Es war der erste Dorfstierkampf den ich hier sah. "Los torros del pueblo" (Die Dorfstiere) So der hochtrabende Name des Vergnügens.
Ein wackliges Holzstadion wurde erbaut auf dem grossen Dorfplatz. Nun wurden immer wieder Stiere in die Mitte getrieben und dann wurde getanzt. Ein jeder Mann des Dorfes der etwas auf sich hielt, stieg hinab zu den wütenden jungen Stieren.
Es war ein gefährlicher martialischer Tanz, der aus fernen Urzeiten zu kommen schien. Die betrunkenen Männer, die zwischen den Stieren hindurchtorkelten sorgten für den amüsanten Teil des Spektakels.
Bis hierher gefiel mir das alles recht gut. Es gab einige Aufreger von umgerannten und zertrampelten Trunkenbolden. Aber nichts ernsthaftes. Ich konnte den Stierkampf weiterhin gegen alle traditionsfernen Hippikritiker verteidigen.

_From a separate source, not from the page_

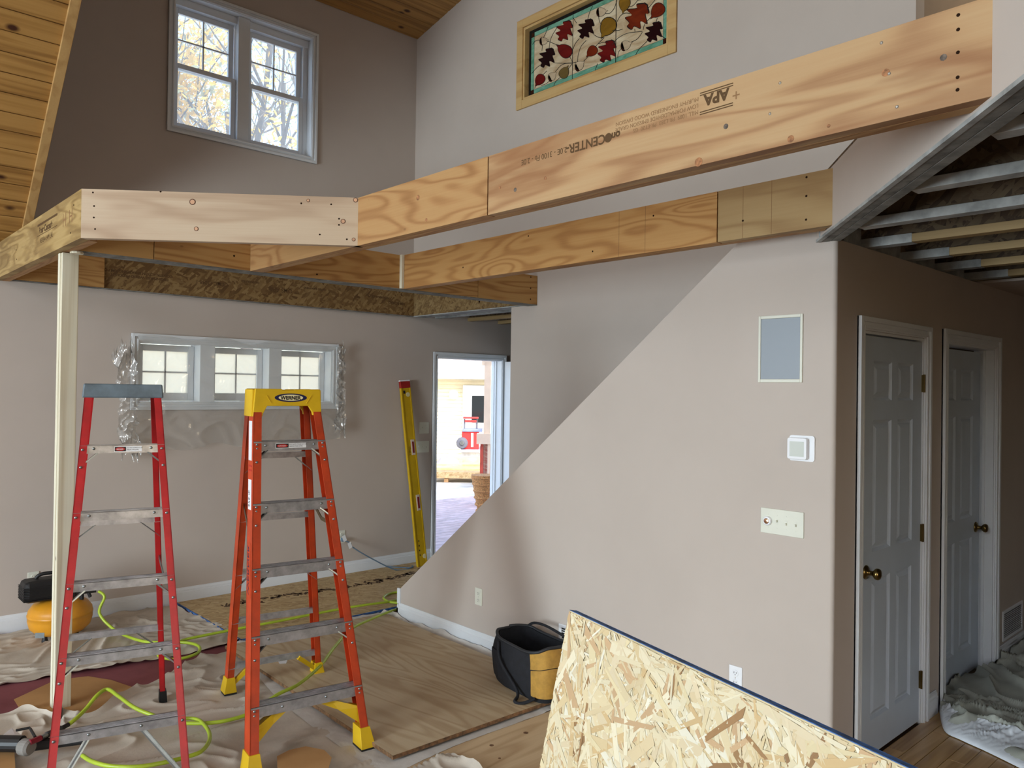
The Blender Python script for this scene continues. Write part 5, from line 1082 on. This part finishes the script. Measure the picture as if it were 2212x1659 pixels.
# ------------------------------------------------------------------ outdoors
st('ground_outside', M().box(-30, 45, YB+.17, 60, -.6, -.14), plain('pale_ground', (214, 210, 200), .95, var=.2, scale=1))
dk = thing('porch_deck', 'sunlit porch floor of pinkish boards beyond the entry door', 'deck', (6, 8, -.1))
DKW = plain('deck_board', (206, 184, 184), .7, var=.08)
for i in range(26): build('deck_board', M().box(3.2, 12, YB+.18+i*.14, YB+.18+i*.14+.133, -.10, -.07), DKW, dk)
def view(px, py, d):   # a point at forward distance d
    return CAM+ray(px, py)*d
hr = Vector((rt.x, rt.y, 0)).normalized(); hf = Vector((fw.x, fw.y, 0)).normalized()
def VB(m, px0, px1, z0, z1, d, t, dd_=0):
    a = CAM+ray(px0, 841)*d; b = CAM+ray(px1, 841)*d; a.z = b.z = 0
    f = hf*t; m.hexa([a+zu*z0, b+zu*z0, b+f+zu*z0, a+f+zu*z0, a+zu*z1, b+zu*z1, b+f+zu*z1, a+f+zu*z1]); return m
SID = plain('cream_siding', (236, 226, 196), .7, var=.02)
hz_ = lambda py, d: 1.72-(py-841)*d/F
hs_ = thing('neighbour_house', 'cream clapboard house with white door seen through the entry doorway', 'building', CAM+ray(1000, 841)*20-Vector((0, 0, 1.9)))
zb_ = -.5
build('wall', VB(M(), 800, 1300, zb_, 2.15, 20.05, .3), SID, hs_)
z = -.3
while z < 2.0:
    m = M(); a = CAM+ray(880, 841)*20.04; b = CAM+ray(1140, 841)*20.04; a.z = b.z = 0
    m.hexa([a+zu*z-hf*.035, b+zu*z-hf*.035, b+zu*z+hf*.02, a+zu*z+hf*.02, a+zu*(z+.097)-hf*.002, b+zu*(z+.097)-hf*.002, b+zu*(z+.097)+hf*.02, a+zu*(z+.097)+hf*.02]); build('clapboard', m, SID, hs_); z += .0975
rf_ = build('roof', VB(M(), 780, 1320, hz_(818, 19.4), hz_(804, 19.4), 19.4, .7).hexa([p for p in VB(M(), 780, 1320, hz_(805, 19.3), hz_(803, 19.3), 19.3, 3).v[:4]]+[q+hf*4+zu*2.2 for q in VB(M(), 780, 1320, hz_(805, 19.3), hz_(803, 19.3), 19.3, 3).v[4:]]), plain('white_fascia', (240, 240, 238), .6), hs_)
dd1 = build('house_door', VB(M(), 1000, 1062, -.2, hz_(832, 19.9), 19.9, .1), WHITE, hs_, label='white house door'); build('door_window', VB(M(), 1020, 1060, hz_(912, 19.85), hz_(854, 19.85), 19.85, .03), newmat('dark_glass', (30, 34, 36), .1), dd1)
build('porch_lamp', M().lathe(CAM+ray(980, 852)*19.9, -hf, [(.06, 0), (.12, .06), (.11, .12), (.03, .16)], 14), WPL, hs_)
pp = thing('porch_post', 'white porch post with wide base wrap right of the entry door view', 'post', CAM+ray(1052, 900)*12-Vector((0, 0, 1.9)))
CRM = plain('post_paint', (238, 214, 188), .6, var=.02)
build('shaft', VB(M(), 1046, 1060, 0, 2.6, 12, .12), CRM, pp); build('base_wrap', VB(M(), 1031, 1062, hz_(958, 12), hz_(936, 12), 11.95, .25), CRM, pp); build('lower_post', VB(M(), 1039, 1055, -.1, hz_(958, 12), 12.0, .2).prism([], (0, 0, 0)) if False else VB(M(), 1039, 1055, -.1, hz_(958, 12), 12.0, .2), plain('barn_red', (200, 84, 66), .6), pp, label='red painted lower post')
build('brace_board', VB(M(), 1055, 1062, -.1, hz_(958, 12), 12.05, .2), plain('orange_cedar', (226, 160, 100), .6), pp); build('header', VB(M(), 1040, 1090, hz_(788, 12), hz_(760, 12), 12.0, .15), CRM, pp)
ct = thing('rolling_tool_box', 'red rolling tool box with grey wheel standing on the house steps', 'tool box', CAM+ray(1018, 968)*18)
RB = plain('toolbox_red', (214, 44, 44), .45); GD = plain('dark_grey_plastic', (84, 88, 100), .5)
build('body', VB(M(), 999, 1036, hz_(970, 18), hz_(931, 18), 18, .35), RB, ct, bevel=.02); build('lid', VB(M(), 1000, 1043, hz_(932, 18), hz_(926, 18), 17.95, .4), plain('lid_grey_blue', (110, 124, 160), .5), ct, bevel=.01)
build('wheel', M().lathe(CAM+ray(998, 957)*17.9, -hf, [(.13, -.06), (.135, 0), (.12, .02), (.05, .03)], 24), GD, ct); build('wheel_hub', M().lathe(CAM+ray(998, 957)*17.86, -hf, [(.06, 0), (.05, .02)], 12), STEEL, ct)
build('handle_post', VB(M(), 1003, 1006, hz_(928, 18), hz_(905, 18), 18.1, .04), GD, ct); build('handle_post', VB(M(), 1029, 1033, hz_(928, 18), hz_(905, 18), 18.1, .04), GD, ct)
build('handle', VB(M(), 1001, 1034, hz_(905, 18), hz_(899, 18), 18.0, .1).v and VB(VB(M(), 1001, 1034, hz_(904, 18), hz_(900, 18), 18.0, .1), 1005, 1030, hz_(912, 18), hz_(907, 18), 18.05, .06), RB, ct, bevel=.01); build('latch_stripe', VB(M(), 1019, 1024, hz_(965, 17.98), hz_(935, 17.98), 17.97, .03), WPL, ct)
sp_ = thing('house_steps', 'grey house steps under the red tool box', 'steps', CAM+ray(1018, 990)*18-Vector((0, 0, .2)))
CON = plain('grey_step', (150, 152, 166), .8); build('tread', VB(M(), 996, 1060, hz_(975, 18), hz_(970, 18), 17.8, 1.2), CON, sp_); build('riser', VB(M(), 998, 1060, -.3, hz_(975, 18), 17.95, 1.0), plain('white_riser', (230, 236, 240), .7), sp_)
rk = M().lathe(CAM+ray(967, 1003)*17-Vector((0, 0, .1)), (0, 0, 1), [(.34, 0), (.30, .1), (.2, .2), (.06, .24)], 12)
for v in rk.v: v += Vector((noise.noise(v*3), noise.noise(v*3+Vector((1, 2, 3))), noise.noise(v*4)))*.08
build('grey_rock', rk, plain('rock', (150, 148, 148), .9), label='low grey rock at the foot of the cream house wall', cat='rock')
lm = thing('lumber_stack', 'stack of pale lumber and strand board on the porch beyond the door', 'lumber', CAM+ray(990, 1010)*13-Vector((0, 0, 1.3)))
for i, (a_, b_, p0, p1, d_) in enumerate(((1033, 1020, 925, 1066, 15.6), (1020, 1012, 925, 1062, 16.0), (1012, 1003, 935, 1050, 16.6), (1003, 996, 930, 1000, 17.0), (1000, 990, 985, 1045, 17.3))):
    build('board', VB(M(), p0, p1, hz_(a_, d_), hz_(b_, d_), d_, .5), OSBF if i == 0 else plain('fresh_lumber', (236, 196, 140), .7), lm)
for i, px in enumerate((962, 1040)): build('bearer', VB(M(), px, px+9, -.14, hz_(1034, 15.7), 15.7, .3), plain('bearer_wood', (220, 176, 130), .7), lm)
wb = thing('wicker_basket', 'tall tan wicker basket on the porch beyond the stair wall edge', 'basket', CAM+ray(1046, 1060)*10.5-Vector((0, 0, .4)))
cb_ = CAM+ray(1046, 1022)*10.5; cb_.z = 0; WK = plain('wicker', (196, 144, 88), .8, var=.2, scale=60, bump=.4)
build('body', M().lathe(cb_-Vector((0, 0, .07)), (0, 0, 1), [(.08, 0), (.09, .2), (.13, .4), (.17, .62), (.175, .65)], 20), WK, wb)
for k in range(7): build('band', M().lathe(cb_-Vector((0, 0, .07)), (0, 0, 1), [(.085+.012*k, .06+k*.09), (.10+.013*k, .075+k*.09), (.09+.0125*k, .10+k*.09)], 16), WK, wb)
# trees outside the windows
BARK = plain('bark', (92, 84, 78), .9, var=.2, scale=8); LFY = plain('yellow_leaves', (226, 186, 92), .7, var=.15, scale=2); LFG = plain('grey_green_leaves', (150, 160, 130), .7, var=.15, scale=2)
def leafmat(name, c):
    m = plain(name, c, .7, var=.18, scale=1.5); nt = m.node_tree; tr_ = nt.nodes.new('ShaderNodeBsdfTranslucent'); tr_.inputs[0].default_value = lin(c); mx = nt.nodes.new('ShaderNodeMixShader'); mx.inputs[0].default_value = .5
    o = nt.nodes['Material Output']; nt.links.new(nt.nodes['Principled BSDF'].outputs[0], mx.inputs[1]); nt.links.new(tr_.outputs[0], mx.inputs[2]); nt.links.new(mx.outputs[0], o.inputs[0]); return m
LFY = leafmat('yellow_leaves', (238, 196, 96)); LFG = leafmat('grey_green_leaves', (168, 178, 150))
def tree(label, x, y, h, lean, mat, nleaf, seed, sprd=2.2, lz=.35):
    random.seed(seed); t = thing('tree', label, 'tree', (x, y, -.2), 'trees behind the house'); base = Vector((x, y, -.2)); tips = []
    tm = M()
    def limb(p, d, L, r, lvl):
        pts = [p]; 
        for k in range(4): d = (d+Vector((random.gauss(0, .12), random.gauss(0, .12), .03))).normalized(); pts.append(pts[-1]+d*L/4)
        tm.tube(pts, r, 6, True, [r*(1-.16*k) for k in range(5)]); tips.append(pts[-1])
        if lvl < 3:
            for k in range(4 if lvl else 6):
                q = pts[random.choice((1, 2, 3, 4))] if lvl else pts[random.choice((2, 3, 3, 4))]; a = random.uniform(0, 6.28); nd_ = (d*.6+Vector((math.cos(a), math.sin(a), random.uniform(.1, .7)))*.8).normalized(); limb(q, nd_, L*random.uniform(.5, .7), r*.45, lvl+1)
    limb(base, Vector((lean, 0, 1)).normalized(), h*.62, .16, 0)
    build('trunk', tm, BARK, t, recalc=False)
    lf = M()
    for k in range(nleaf):
        c = random.choice(tips)+Vector((random.gauss(0, .5), random.gauss(0, .5), random.gauss(0, .45)))
        a = Vector((random.gauss(0, 1), random.gauss(0, 1), random.gauss(0, 1))).normalized(); b = a.orthogonal().normalized(); s1 = random.uniform(.04, .10)
        b0 = len(lf.v); lf.v += [c-a*s1, c+b*s1*.6, c+a*s1, c-b*s1*.6]; lf.f.append([b0, b0+1, b0+2, b0+3])
    if nleaf: build('foliage', lf, mat, t, kind='stuff', recalc=False)
tree('yellow-leaved tree outside the left half of the high window', 4.6, 14.5, 11, .0, LFY, 26000, 3)
tree('bare-branched tree with a grey trunk outside the right half of the high window', 7.0, 15.2, 12, .03, LFY, 3600, 11)
tree('grey-green leafy tree behind the yellow one outside the high window', 5.6, 21, 13, 0, LFG, 9000, 5)
tree('sparse grey tree farther off between the two nearer trees', 8.6, 22, 14, 0, LFG, 4000, 9)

Dann aber kam der Höhepunkt des Spektakels...
Der gross angekündigte mexikanische Stierkämpfer im traditionellen aber etwas engen Dress begann nach einer Ehrenrunde im Stadion seinen Kampf. Es war ein mächtiger Stier und der leichtfüssige Tanz des fuchrlosen Mexikaners konnte mich beeindrucken. Bald darauf verwundete er den Stier mit 4 Lanzen und der deutschlich verwundete Stier kämpfte langsamer und mit heraushängender Zunge. Dann aber sollte der Gandenstoss folgen. Der einfache Sebelhieb durch den Rücken in das Herz. Kurz und schmerzlos. Doch irgnedwie wollte der Mexikanische Lakai nicht treffen. Immer wieder versuchte er den Sebel in den Stier zu stechen. Das Herz aber traf er auch nach dem achten Male nicht. Inzwischen war die Arena auch wieder gefüllt mit Trunkenbolden und anderen mutigen Gesellen. Denn der Stier war detuschlich geschwächt. Zusammen kreisten sie den Stier immer wieder ein. Doch der Mexikaner traf und traf nicht. Er fügte dem Stier nur immer neue klaffende Wunden zu.
Der verwundete Stier, welchen ich für seine Eleganz und seinen Stolz bewundert hatte, wurde nun von betrunkenen Feiglingen getreten und bespuckt. Feiglinge mit roten Schnappsnasen bespuckten das edle Tier. Man zog an seinem Schwanz und trat immer wieder auf ihn ein.
Und endlich wurde der unfähige Mexikaner des Platzes verwiesen und der Stier in sein Gehege zurückgeführt.
Dann aber lief der Mexiknaer sich feiernd noch eine Ehrenrunde. Und wirklich das Volk jubelte diesem Taugenichts zu. Erst als wir ihm zu spüren gaben, das er schlecht war begannen auch andere ihn als unfähig zu beschimpfen.
In meiner Gunst steht er ganz tief. Nicht nur weil er das arme stolze Tier unnötig gequält hatte, sondern auch weil meiner Verteidigung des Stierkampfes die Argumente bei solcher Stümperei ausgehen. Was wir hier sahen war wirklich eine Qual. Für Tier und Mensch.
Läuft der Kampf aber professionell und wohlgeführt ab, so verteidige ich diese Art der Unterhaltung noch immer.
Wir aber fuhren nach diesem Spektakel deutlich alkoholisiert zurück nach Riobamba.
Sieg für Deutschland. Schmach für England. Schande über den Torrero. Trauer über den Stier.